*** INPUT ROWS ***

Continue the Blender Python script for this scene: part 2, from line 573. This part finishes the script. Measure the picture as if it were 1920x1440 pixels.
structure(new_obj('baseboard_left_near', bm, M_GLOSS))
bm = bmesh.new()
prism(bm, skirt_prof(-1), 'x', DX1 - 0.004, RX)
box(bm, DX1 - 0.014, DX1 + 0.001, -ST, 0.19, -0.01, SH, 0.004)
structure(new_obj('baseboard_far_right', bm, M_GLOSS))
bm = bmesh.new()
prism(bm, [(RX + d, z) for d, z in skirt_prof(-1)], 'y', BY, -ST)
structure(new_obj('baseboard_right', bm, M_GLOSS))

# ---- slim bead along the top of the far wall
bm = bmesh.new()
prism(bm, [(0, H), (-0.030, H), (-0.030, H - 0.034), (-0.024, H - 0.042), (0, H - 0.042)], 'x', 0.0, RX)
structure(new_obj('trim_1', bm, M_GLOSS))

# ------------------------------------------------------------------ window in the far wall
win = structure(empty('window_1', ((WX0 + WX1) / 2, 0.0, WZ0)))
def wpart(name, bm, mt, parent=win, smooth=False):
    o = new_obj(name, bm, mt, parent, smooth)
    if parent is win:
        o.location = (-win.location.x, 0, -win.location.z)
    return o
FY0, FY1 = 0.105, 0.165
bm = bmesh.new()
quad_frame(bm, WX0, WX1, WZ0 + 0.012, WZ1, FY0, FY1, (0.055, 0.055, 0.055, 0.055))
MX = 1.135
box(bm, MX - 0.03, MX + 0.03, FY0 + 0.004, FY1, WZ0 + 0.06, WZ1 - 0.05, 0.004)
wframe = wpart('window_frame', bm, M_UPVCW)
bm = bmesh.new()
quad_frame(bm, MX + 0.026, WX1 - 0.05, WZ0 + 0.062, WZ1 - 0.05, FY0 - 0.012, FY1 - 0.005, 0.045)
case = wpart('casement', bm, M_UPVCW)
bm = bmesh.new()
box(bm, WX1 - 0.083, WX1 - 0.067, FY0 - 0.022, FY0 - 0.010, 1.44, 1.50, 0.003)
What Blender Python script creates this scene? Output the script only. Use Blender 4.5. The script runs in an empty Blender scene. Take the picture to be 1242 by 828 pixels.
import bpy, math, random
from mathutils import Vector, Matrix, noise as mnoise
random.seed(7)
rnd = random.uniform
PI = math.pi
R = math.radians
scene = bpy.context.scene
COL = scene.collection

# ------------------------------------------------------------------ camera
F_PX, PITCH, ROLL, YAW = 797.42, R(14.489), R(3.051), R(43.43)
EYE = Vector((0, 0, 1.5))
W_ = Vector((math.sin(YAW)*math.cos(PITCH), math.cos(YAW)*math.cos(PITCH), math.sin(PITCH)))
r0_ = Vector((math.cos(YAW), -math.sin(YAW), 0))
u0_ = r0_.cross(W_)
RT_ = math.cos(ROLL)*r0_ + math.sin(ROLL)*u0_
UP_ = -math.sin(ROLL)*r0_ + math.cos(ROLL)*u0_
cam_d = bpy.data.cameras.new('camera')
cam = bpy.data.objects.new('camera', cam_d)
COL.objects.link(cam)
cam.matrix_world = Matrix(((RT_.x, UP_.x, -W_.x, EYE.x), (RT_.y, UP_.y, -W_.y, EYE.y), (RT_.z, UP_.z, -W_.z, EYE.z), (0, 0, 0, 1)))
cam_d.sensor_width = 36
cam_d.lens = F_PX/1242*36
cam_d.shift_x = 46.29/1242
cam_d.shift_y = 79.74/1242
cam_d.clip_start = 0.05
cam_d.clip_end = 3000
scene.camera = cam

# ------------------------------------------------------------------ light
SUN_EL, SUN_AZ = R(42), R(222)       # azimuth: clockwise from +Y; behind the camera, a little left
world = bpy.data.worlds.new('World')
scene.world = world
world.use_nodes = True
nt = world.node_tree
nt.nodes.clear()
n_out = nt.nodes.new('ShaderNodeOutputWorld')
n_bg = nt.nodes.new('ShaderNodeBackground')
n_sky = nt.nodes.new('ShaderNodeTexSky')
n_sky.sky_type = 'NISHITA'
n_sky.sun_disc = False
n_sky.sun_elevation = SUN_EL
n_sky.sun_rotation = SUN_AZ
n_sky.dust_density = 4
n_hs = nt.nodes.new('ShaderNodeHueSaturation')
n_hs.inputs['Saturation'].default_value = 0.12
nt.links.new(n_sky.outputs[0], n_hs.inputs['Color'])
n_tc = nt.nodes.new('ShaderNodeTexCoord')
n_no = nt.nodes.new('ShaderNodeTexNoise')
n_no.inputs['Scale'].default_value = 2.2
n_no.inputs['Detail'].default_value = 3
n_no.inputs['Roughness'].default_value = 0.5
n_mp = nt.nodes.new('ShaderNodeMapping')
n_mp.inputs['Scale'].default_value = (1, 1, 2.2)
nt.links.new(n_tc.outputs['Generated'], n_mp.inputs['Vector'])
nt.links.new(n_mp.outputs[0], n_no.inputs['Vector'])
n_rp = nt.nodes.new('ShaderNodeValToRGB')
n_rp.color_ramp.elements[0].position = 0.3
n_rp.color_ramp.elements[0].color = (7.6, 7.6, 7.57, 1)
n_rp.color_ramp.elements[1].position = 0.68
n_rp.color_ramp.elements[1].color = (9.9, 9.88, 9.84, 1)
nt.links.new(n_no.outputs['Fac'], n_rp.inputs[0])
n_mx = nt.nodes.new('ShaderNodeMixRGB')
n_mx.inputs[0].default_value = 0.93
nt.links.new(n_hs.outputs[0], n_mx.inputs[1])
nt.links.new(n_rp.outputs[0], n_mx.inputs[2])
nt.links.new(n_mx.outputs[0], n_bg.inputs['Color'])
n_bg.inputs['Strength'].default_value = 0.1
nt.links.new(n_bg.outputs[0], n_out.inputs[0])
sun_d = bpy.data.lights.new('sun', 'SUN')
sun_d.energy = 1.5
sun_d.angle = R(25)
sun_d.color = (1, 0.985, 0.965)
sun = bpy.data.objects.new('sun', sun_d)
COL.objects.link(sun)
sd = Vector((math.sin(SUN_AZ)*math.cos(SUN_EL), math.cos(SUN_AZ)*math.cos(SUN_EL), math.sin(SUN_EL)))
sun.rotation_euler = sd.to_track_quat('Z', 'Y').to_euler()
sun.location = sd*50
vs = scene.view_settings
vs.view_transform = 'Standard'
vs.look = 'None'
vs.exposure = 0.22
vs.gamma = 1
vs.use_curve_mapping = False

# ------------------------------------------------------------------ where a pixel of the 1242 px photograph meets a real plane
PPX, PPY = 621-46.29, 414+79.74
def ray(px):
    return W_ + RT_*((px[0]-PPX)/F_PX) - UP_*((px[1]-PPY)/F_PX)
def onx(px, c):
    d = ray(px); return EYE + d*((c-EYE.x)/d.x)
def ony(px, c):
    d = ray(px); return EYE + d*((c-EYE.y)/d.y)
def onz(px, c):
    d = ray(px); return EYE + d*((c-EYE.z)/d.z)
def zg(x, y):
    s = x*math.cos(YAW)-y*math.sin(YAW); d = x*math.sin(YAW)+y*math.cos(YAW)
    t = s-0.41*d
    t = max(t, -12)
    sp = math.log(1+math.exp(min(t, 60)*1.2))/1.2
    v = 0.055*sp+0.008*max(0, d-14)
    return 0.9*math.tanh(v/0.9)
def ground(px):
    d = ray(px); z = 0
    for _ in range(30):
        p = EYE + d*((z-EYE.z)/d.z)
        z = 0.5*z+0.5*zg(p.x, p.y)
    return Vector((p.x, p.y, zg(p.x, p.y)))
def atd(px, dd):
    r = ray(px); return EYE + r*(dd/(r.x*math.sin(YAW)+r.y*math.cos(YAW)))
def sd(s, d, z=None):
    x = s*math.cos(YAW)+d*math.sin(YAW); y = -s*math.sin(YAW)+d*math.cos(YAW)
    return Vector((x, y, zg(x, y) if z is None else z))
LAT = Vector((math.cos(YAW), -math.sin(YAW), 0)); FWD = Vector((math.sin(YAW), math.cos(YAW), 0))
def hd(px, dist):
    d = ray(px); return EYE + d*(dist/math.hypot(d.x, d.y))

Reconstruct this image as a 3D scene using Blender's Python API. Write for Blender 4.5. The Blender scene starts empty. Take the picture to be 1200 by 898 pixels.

***

TASK DIRECTIONS: Isolate the lines that hold the word "Take" and copy all of them.

REPLY:
What Blender Python script creates this scene? Output the script only. Use Blender 4.5. The script runs in an empty Blender scene. Take the picture to be 1242 by 828 pixels.
Reconstruct this image as a 3D scene using Blender's Python API. Write for Blender 4.5. The Blender scene starts empty. Take the picture to be 1200 by 898 pixels.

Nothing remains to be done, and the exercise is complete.